Suppose $V_1$ and $V_2$ are $k$-vector spaces with bases $(e_i)_{i \in I}$ and $(f_j)_{j \in J}$, respectively. I've seen the claim that the collection of elements of the form $e_i \otimes f_j$ (with $\left(i,j\right) \in I \times J$) forms a basis for $V_1 \otimes V_2$. But I seem to get stuck with the proof.
My question: What's the easiest way to see that the above set is indeed linearly independent?
Construct a set $\{\phi_{i,j}\}$ of linear forms on the tensor product which is a dual basis to the family $\{e_i \otimes f_j\}$ (in the sense that for each pair $\left(i, j\right) \in I \times J$, the map $\phi_{i,j}$ sends $e_i \otimes f_j$ to $1$ while sending all $e_{i'} \otimes f_{j'}$ with $\left(i', j'\right) \neq \left(i, j\right)$ to $0$). That will immediately imply linear independence.

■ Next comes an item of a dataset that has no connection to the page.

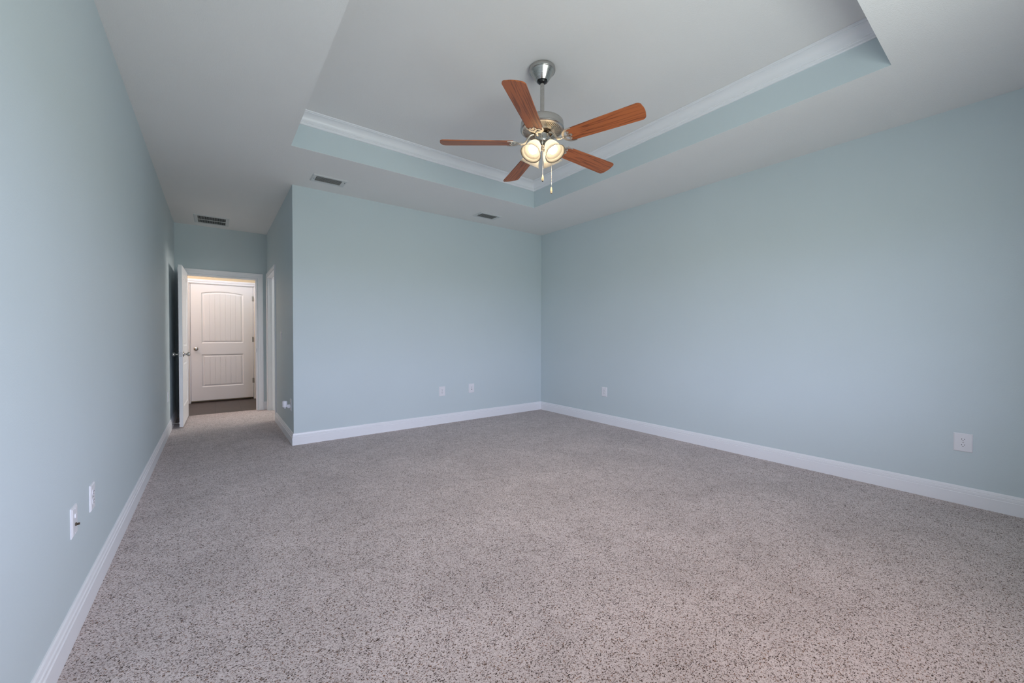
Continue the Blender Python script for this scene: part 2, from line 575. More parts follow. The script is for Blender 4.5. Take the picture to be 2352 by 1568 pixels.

If $\{\psi_i\}$ is a dual basis to your basis $\{e_i\}$ of $V_1$ and $\{\rho_j\}$ is a dual basis to your basis $\{f_j\}$ of $V_2$, then you can consider the map $\phi_{i,j} = \psi_i\otimes \rho_j:V_1\otimes V_2\to k\otimes k\cong k$ for each pair $\left(i, j\right) \in I \times J$. This map $\phi_{i,j}$ sends $e_i \otimes f_j$ to $1$ while sending all $e_{i'} \otimes f_{j'}$ with $\left(i', j'\right) \neq \left(i, j\right)$ to $0$.